The Chorus (French)

Near the end of “The Chorus” (“Les Choristes”), the protagonist, a would-be composer who teaches at a school for troubled boys, declares in hindsight that he “felt a surge of joy and optimism” over his story’s finale. I can relate to him. As a viewer, I felt the same way. This is a movie fraught with clichés, yet also so full of beautiful music and innocent merriness that its more mawkish attributes are overlooked.

Though it is based specifically on 1945’s “La Cage aux Rossignols” (“A Cage of Nightingales”), modern viewers will recognize it as similar to “Mr. Holland’s Opus” — “L’Opus du Monsieur Holland” is what I like to call it in my illiterate French. There are strains of countless other films, too, though; even in 1945, “La Cage aux Rossignols” wasn’t exactly groundbreaking with its story of a teacher who uses music to reach his rebellious students.

What “The Chorus” excels at is earnestness, wearing its plain heart on its sleeve while it tugs at ours. I always say that all movies are manipulative in that they seek to make us feel something; what separates the good ones from the bad ones is whether we notice (or mind) that we’re being manipulated. In “The Chorus,” I know it’s happening, but it doesn’t bother me. Manipules-moi, I say, this time having looked up the French word before I used it.

Written by Christophe Barratier and Philippe Lopes-Curval and directed by Barratier, it’s set in 1949 at Fond de l’Etang — “bottom of the pond,” literally — a school for wayward boys. Some are orphans, some are from broken homes, some are merely unfocused. There are no true delinquents on hand among these 8-to-14-year-olds, a fact made clear when a real one is shipped in and obviously doesn’t belong there.

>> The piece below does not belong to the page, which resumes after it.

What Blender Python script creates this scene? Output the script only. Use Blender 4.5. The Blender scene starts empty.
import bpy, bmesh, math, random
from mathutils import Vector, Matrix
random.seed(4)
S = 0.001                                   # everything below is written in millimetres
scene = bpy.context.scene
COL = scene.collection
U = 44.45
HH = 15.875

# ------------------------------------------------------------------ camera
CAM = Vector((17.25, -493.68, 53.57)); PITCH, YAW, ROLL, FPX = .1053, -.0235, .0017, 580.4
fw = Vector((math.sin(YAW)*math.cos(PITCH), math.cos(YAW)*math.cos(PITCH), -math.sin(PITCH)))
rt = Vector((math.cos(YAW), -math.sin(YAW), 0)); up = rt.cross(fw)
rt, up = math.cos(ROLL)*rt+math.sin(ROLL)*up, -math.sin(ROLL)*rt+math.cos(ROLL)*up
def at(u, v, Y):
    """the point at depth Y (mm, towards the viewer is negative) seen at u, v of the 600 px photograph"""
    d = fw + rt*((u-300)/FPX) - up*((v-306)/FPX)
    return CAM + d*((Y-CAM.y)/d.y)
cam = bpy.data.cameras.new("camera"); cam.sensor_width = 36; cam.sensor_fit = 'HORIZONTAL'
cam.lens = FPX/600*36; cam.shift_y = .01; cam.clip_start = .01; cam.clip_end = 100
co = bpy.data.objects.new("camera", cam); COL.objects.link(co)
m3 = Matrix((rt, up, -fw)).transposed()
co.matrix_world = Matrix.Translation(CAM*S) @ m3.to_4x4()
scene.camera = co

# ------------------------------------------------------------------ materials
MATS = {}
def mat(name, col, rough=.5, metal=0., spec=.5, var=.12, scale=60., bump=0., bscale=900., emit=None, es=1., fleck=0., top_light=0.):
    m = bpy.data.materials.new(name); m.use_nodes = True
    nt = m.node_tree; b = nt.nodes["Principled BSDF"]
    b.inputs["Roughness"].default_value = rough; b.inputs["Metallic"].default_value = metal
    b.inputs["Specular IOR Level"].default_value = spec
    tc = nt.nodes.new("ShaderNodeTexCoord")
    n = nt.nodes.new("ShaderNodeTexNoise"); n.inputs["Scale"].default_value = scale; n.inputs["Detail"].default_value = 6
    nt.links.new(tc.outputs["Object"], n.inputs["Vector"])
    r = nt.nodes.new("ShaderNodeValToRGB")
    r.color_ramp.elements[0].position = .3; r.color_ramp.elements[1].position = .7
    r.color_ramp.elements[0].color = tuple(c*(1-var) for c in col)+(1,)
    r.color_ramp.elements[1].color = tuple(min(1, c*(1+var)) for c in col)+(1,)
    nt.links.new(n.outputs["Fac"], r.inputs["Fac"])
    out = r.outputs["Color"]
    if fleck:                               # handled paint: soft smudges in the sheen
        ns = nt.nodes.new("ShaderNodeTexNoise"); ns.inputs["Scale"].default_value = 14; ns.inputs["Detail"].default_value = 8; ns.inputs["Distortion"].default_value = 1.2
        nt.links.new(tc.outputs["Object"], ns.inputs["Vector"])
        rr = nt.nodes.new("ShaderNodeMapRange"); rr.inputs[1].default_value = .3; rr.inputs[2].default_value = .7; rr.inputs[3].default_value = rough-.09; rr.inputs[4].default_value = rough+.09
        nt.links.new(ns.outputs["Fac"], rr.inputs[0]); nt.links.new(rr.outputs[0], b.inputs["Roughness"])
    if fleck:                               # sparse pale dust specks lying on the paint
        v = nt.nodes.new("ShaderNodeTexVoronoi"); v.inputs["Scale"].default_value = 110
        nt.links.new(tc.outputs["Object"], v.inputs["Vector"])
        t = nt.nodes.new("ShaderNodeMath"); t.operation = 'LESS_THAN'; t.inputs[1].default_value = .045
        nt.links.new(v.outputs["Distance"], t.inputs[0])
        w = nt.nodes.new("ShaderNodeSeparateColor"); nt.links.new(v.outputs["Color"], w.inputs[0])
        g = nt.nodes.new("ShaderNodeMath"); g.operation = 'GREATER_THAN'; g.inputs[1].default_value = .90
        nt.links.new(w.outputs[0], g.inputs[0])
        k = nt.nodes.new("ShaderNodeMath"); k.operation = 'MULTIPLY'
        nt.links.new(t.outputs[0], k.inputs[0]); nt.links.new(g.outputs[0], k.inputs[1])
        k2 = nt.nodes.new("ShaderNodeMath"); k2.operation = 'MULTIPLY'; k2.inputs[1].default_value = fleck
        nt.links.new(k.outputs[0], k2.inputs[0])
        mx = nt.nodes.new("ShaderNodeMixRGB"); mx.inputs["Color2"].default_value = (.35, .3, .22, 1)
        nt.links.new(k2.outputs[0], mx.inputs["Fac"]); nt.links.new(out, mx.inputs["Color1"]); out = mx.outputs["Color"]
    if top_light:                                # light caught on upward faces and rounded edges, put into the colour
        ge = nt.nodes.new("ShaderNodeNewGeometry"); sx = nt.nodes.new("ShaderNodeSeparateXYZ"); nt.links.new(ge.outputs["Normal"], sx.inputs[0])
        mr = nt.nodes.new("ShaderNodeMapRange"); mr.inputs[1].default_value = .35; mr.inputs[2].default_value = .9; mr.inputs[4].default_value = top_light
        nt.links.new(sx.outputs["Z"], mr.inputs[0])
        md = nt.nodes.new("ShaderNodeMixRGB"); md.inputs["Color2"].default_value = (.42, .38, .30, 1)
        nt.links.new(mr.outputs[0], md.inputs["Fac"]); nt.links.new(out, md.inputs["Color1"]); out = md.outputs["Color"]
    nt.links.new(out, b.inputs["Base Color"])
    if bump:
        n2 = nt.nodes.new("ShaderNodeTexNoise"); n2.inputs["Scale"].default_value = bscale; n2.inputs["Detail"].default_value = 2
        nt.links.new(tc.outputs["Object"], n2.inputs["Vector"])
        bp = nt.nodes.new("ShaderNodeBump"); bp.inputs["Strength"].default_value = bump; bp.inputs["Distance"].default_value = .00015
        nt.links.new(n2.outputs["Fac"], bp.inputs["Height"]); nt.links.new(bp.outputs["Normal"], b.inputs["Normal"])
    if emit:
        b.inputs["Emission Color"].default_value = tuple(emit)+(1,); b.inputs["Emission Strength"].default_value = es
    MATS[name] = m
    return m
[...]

They are simply energetic, mischievous lads who need a little guidance.

They do not get it from the overly strict principal, Rachin (François Berleand), who rules with an iron fist and is prone to putting misbehaving students in solitary confinement as a means of detention. His philosophy is “action-reaction”: You act up, you get punished, swiftly and strongly.

The new instructor is Clement Mathieu (Gerard Jugnot), a froggish, dowdy man who befriends the boys and reacts to their cursory taunts — calling him “baldy,” taking his satchel, and so forth — with good-natured amusement, even retaliating with his own jests. When one of them has put a lit cigarette in the mouth of the science skeleton, Mathieu says, “No smoking in class,” plucking the butt from the skeleton’s mouth and adding, “That includes you.”

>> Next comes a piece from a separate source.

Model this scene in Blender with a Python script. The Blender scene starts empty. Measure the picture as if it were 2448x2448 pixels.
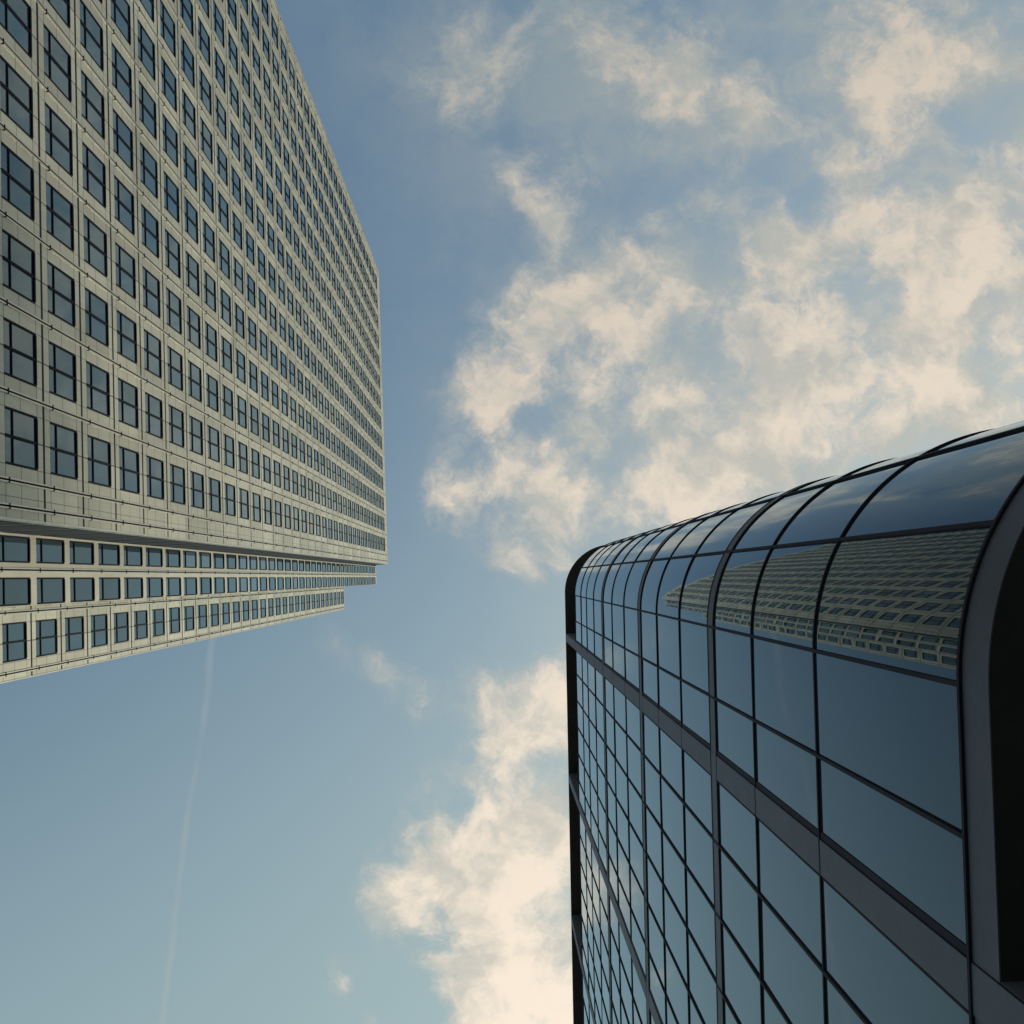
import bpy, math, random
from mathutils import Vector, Matrix

random.seed(7)
scene = bpy.context.scene
col = scene.collection
EYE = 1.6                                   # camera height above the pavement

# ------------------------------------------------------------------ camera
cam_data = bpy.data.cameras.new("camera")
cam_data.sensor_width = 36.0
cam_data.lens = 36.0 * 2850.0 / 2448.0
cam_data.clip_start = 0.1
cam_data.clip_end = 5000.0
cam = bpy.data.objects.new("camera", cam_data)
col.objects.link(cam)
R0 = Vector((0.99923048, 0.03675846, -0.01368433))      # image right
R1 = Vector((-0.0359623, 0.99786739, 0.05447375))       # image down
R2 = Vector((0.01565752, -0.05393971, 0.99842143))      # looking direction, almost straight up
cam.matrix_world = Matrix((
    (R0.x, -R1.x, -R2.x, 0.0),
    (R0.y, -R1.y, -R2.y, 0.0),
    (R0.z, -R1.z, -R2.z, EYE),
    (0, 0, 0, 1)))
scene.camera = cam

# ------------------------------------------------------------------ exposure
scene.view_settings.view_transform = 'Standard'
scene.view_settings.look = 'None'
scene.view_settings.exposure = 0.0
scene.view_settings.gamma = 1.0
scene.view_settings.use_curve_mapping = False

# ------------------------------------------------------------------ sky
SUN_ELEV = math.radians(52)
SUN_DIR = Vector((0.87 * math.cos(SUN_ELEV), 0.493 * math.cos(SUN_ELEV), math.sin(SUN_ELEV))).normalized()
world = bpy.data.worlds.new("World")
scene.world = world
world.use_nodes = True
wt = world.node_tree
wt.nodes.clear()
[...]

Unbeknownst to all, Mathieu is a closet composer, writing oratorios and choir pieces in his spare time. On a whim, he organizes the boys into a little chorale, teaching them some of his own pieces in addition to whatever else it is he teaches during class time. (His specific area of expertise is not made clear, though we know he’s not the math teacher, because we meet that guy.)

I do not need to tell you the rest. One especially problematic boy, Morhange (Jean-Baptiste Maunier) turns out to have a naturally beautiful singing voice; Rachin is unsupportive of the choir but eventually lightens up; music changes everyone’s lives and saves the day.

There are some movies about boarding schools where children are molested or otherwise abused by adults, or where other forms of tragedy are afoot. This is not one of those movies. This film is matched by its music (composed by director Barratier and Bruno Coulais): lovely, spring-like and inspiring. Mathieu’s relationship with Pepinot (Maxence Perrin), the youngest boy, who waits for his parents to come collect him even though he has been told they are dead, is particularly sweet.

And there may be a star in the making with Morhange, played and sung by Jean-Baptiste Maunier. Morhange is the son of an unwed mother, and Maunier’s large, expressive eyes and narrow face convey sadness beyond his years. I would not be surprised if this film came about because someone heard his voice and was moved to build a movie around it.

The film plays on people’s natural fondness for wide-eyed orphans and our tendency to revere teaching as a noble, selfless profession. It’s a light-hearted, sentimental revisiting of those themes, and it is a lovely one.

B+ (1 hr., 36 min.; French with subtitles; PG-13, a little profanity, some vulgarity.)